Jordan: No, our goal was always to have very rich narratives. That's what excites Mitch and I, we love that storytelling. I think as you said though, the challenge was that we needed to build a strong backbone to the engine and we knew we wanted strong tactical interaction, but we were also developing this editor so that players could develop their own stories. That is something we were excited to enable, because Shadowrun as a tabletop RPG has always been about everybody being able to tell their stories, not just us. It's a shared universe. But we frankly underestimated how much extra load that was going to be to do, to create a releasable editor. So the time for us to tell our story got shorter, so what ended up in the first Shadowrun returns was maybe 40% of what we had already written. That's also why it was more linear than we intended.
Mitch: Sorry, it was actually 25% [laughs]. I went back and did the maths.
Jordan: Yeah. And all that's a matter of learning your engine and learning your tools, so when we went back to do Dragonfall we are able to tell a much richer and less linear story.

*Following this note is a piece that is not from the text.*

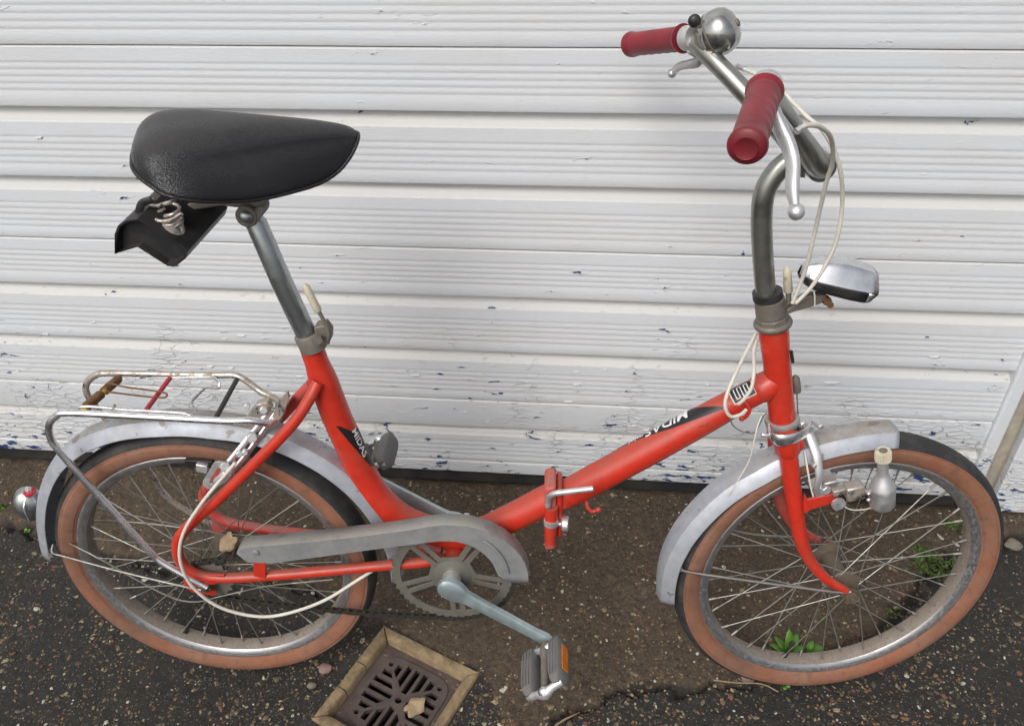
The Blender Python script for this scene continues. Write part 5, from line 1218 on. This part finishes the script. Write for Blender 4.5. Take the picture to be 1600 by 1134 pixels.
# badge on the front of the head tube
m = MBd(); m.tube([B(1236, 548, .012), B(1239, 566, .012)], .0022, 8); m.build('head_badge', M['black'], bike)

# ================================================================== LEAVES, WEEDS, STONES
def leaf_surf(m, base, d, upv, L, W, curl=.3, n=6, tip=1.0):
    d = Vector(d).normalized(); upv = Vector(upv).normalized(); sdv = d.cross(upv).normalized(); rows = []
    for i in range(n+1):
        t = i/n; ww = W*(math.sin(PI*min(1, t*.92+.06))**.8)*(1 if t < 1 else .02); c = Vector(base)+d*(L*t)+upv*(L*curl*math.sin(t*PI*.5)*(1-t*.9)*1.0-L*curl*.6*t*t)
        rows.append([c-sdv*ww+upv*ww*.25, c, c+sdv*ww+upv*ww*.25])
    m.grid(rows)
def dead_leaf(name, c, nrm, size, label, seed):
    rnd = random.Random(seed); m = MBd(); nrm = Vector(nrm).normalized(); e = nrm.orthogonal().normalized(); g2 = nrm.cross(e); n = 22; rows = [[], [], []]
    for k in range(n):
        a = 2*PI*k/n; r_ = size*(.72+.30*abs(math.cos(2.5*a))+rnd.uniform(-.08, .08)); 
        for j, fr in enumerate((.05, .55, 1)): rows[j].append(Vector(c)+e*(r_*fr*math.cos(a)*1.15)+g2*(r_*fr*math.sin(a)*.85)+nrm*(size*.35*fr*fr*(math.cos(2*a)*.5+.3)+rnd.uniform(-.04, .04)*size))
    m.grid(rows, closed=True); m.f.append(list(range(n))); m.m.append(0)
    o = m.build(name, M['leafdry'], None, 60, solid=.0004); tag(o, label, 'leaf'); return o
lp = MB @ B(357, 846, .030)
dead_leaf('dry_leaf', lp, (-.1, -.8, .5), .016, 'dry tan leaf caught on the rear hub just behind the chain guard tip', 3)
lg_ = MD @ Vector((.006, -.016, -.008)); dead_leaf('dry_leaf', G(648, 1104, -.008), (.2, -.2, 1), .018, 'curled pale brown leaf lying across the centre of the iron drain grate', 5)
def stone(px, py, r_, mt, label, seed, sq=.6):
    bm = bmesh.new(); bmesh.ops.create_icosphere(bm, subdivisions=3, radius=r_); p = G(px, py)
    for v in bm.verts:
        k = 1+.28*mnoise.noise(v.co/r_*1.1+Vector((seed, 0, 0)))+.08*mnoise.noise(v.co/r_*4+Vector((seed, 2, 0))); v.co = Vector((v.co.x*k*1.15, v.co.y*k*.9, v.co.z*k*sq))
    me = bpy.data.meshes.new('stone'); bm.to_mesh(me); bm.free(); me.shade_smooth(); me.materials.append(mt)
    o = bpy.data.objects.new('stone', me); COL.objects.link(o); o.location = (p.x, p.y, r_*sq*.35-.002); tag(o, label, 'stone')
stone(508, 1044, .0105, M['stone'], 'pinkish stone set in the tarmac left of the drain surround', 1)
stone(1583, 851, .014, M['stonegrey'], 'grey-brown stone by the foot of the white panel at far right', 2)
stone(1168, 1058, .010, M['stone'], 'small reddish stone at the crack under the front tyre', 3)
stone(487, 1070, .007, M['stonegrey'], 'small tan stone near the left corner of the drain surround', 4)
def weed(px, py, spec, label, mt='leaf', name='weed'):
    p = G(px, py); m = MBd(); o = None
    for (ang, el, L, W, cu) in spec:
        d = Vector((math.cos(R(ang))*math.cos(R(el)), math.sin(R(ang))*math.cos(R(el)), math.sin(R(el)))); upv = Vector((-d.x*d.z, -d.y*d.z, 1-d.z*d.z)).normalized() if abs(d.z) < .98 else Vector((0, -1, .1))
        leaf_surf(m, Vector((0, 0, 0))+Vector((math.cos(R(ang)), math.sin(R(ang)), 0))*.003, d, upv, L, W, cu)
    o = m.build(name, M[mt], None, 60, solid=.0004); o.location = (p.x, p.y, -.004); tag(o, label, 'plant'); return o
weed(1232, 1022, [(95, 70, .050, .0085, .2), (60, 45, .040, .009, .4), (130, 35, .036, .007, .3), (20, 35, .030, .0075, .4), (160, 30, .034, .007, .3), (260, 40, .028, .006, .3), (10, 55, .03, .007, .4)], 'bright green broad-leaved weed growing in the crack inside the front wheel')
weed(1262, 1020, [(20, 30, .030, .008, .4), (60, 50, .024, .007, .4), (170, 40, .022, .006, .3), (330, 35, .02, .006, .3)], 'smaller green weed in the crack right beside the broad-leaved one')
rnd = random.Random(5)
def tuft(px, py, n, spread, Lr, label, mt='moss', W=.0022):
    p = G(px, py); m = MBd()
    for i in range(n):
        a = rnd.uniform(0, 360); r_ = spread*math.sqrt(rnd.random()); b = Vector((r_*math.cos(a)*1.5, r_*math.sin(a), 0)); el = rnd.uniform(15, 75); an = rnd.uniform(0, 360)
        d = Vector((math.cos(R(an))*math.cos(R(el)), math.sin(R(an))*math.cos(R(el)), math.sin(R(el)))); leaf_surf(m, b, d, Vector((-d.x*d.z, -d.y*d.z, 1-d.z*d.z)).normalized(), rnd.uniform(*Lr), W*rnd.uniform(.6, 1.3), .3, 4)
    o = m.build('weed', M[mt], None, 60, fixn=False); o.location = (p.x, p.y, -.004); tag(o, label, 'plant')
tuft(1462, 884, 150, .030, (.008, .020), 'low mossy clump along the crack inside the right side of the front wheel')
tuft(1442, 862, 45, .016, (.006, .014), 'small sparse mossy patch just left of the big mossy clump')
tuft(1496, 822, 55, .018, (.008, .022), 'short green tuft near the door foot at the right of the front wheel', W=.0018)
tuft(1395, 955, 22, .010, (.005, .012), 'tiny clump of moss low in the crack near the front rim')
tuft(2, 792, 14, .008, (.006, .015), 'small green weed at the left edge of the picture below the tail light', 'leaf', .004)
tuft(40, 829, 9, .004, (.004, .008), 'tiny bright green sprout under the rear lamp', 'leaf', .0035)
tuft(1225, 1071, 12, .005, (.004, .009), 'tiny green sprig at the end of the crack below the front tyre', 'leaf', .0025)
m = MBd(); a, b = G(866, 1134, .004), G(906, 1112, .006); m.tube([a, a.lerp(b, .4)+Vector((0, 0, .003)), b], [.002, .0035, .0008], 8, flat=.4); tag(m.build('twig', M['twig']), 'flat dry twig lying at the lower end of the crack', 'twig')
m = MBd(); m.tube(cr([G(1115, 1062, .004), G(1150, 1066, .007), G(1190, 1068, .004), G(1216, 1080, .004)], 5), .0011, 6); tag(m.build('twig', M['twig']), 'thin reddish stalk lying on the ground by the crack under the front tyre', 'twig')
# dead bits along the door foot and in the crack
vs_, fs_ = [], []
for i in range(520):
    px = rg.uniform(-20, 1600); q = WL(px, 760, 0)
    x = rg.uniform(-1.4, 1.1); y = -abs(rg.gauss(0, .035))-.004
    if rg.random() < .35:
        k = rg.randrange(len(EW)-1); t = rg.random(); x = EX[k]+(EX[k+1]-EX[k])*t; y = EY[k]+(EY[k+1]-EY[k])*t+rg.gauss(0, .006)
    lx = (Vector((x, y, 0))-DC).dot(DU); ly = (Vector((x, y, 0))-DC).dot(DV)
    if max(abs(lx), abs(ly)) < DS/2+.002: continue
    chip(x, y, gz(x, y)+.0004, rg.uniform(.0014, .0045), .22)
for i in range(46):
    lx = rg.choice((-1, 1))*rg.uniform(.066, .080) if rg.random() < .5 else rg.uniform(-.08, .08); ly = rg.uniform(.060, .080) if rg.random() < .6 else rg.uniform(-.08, .08)
    if max(abs(lx), abs(ly)) < .066: continue
    q = MD @ Vector((lx, ly, -.0165)); chip(q.x, q.y, q.z, rg.uniform(.0015, .0042), .25)
me = bpy.data.meshes.new('debris'); me.from_pydata(vs_, [], fs_); me.materials.append(M['gravel']); me.update()
do = bpy.data.objects.new('debris', me); COL.objects.link(do); tag(do, 'bits of dead leaf and grit along the door foot, in the crack and round the grate', 'debris', None, 'stuff')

Mitch: And now that we're doing Hong Kong, we're building on that experience again. Besides building on all the great features that went into the Dragonfall Director's Cut, and all the changes that we made and the upgrades that we made, our process for creating these stories and these characters has evolved. We've got sort of a toolset for how to come up with the stories, which makes it much easier for us. It got much, much faster.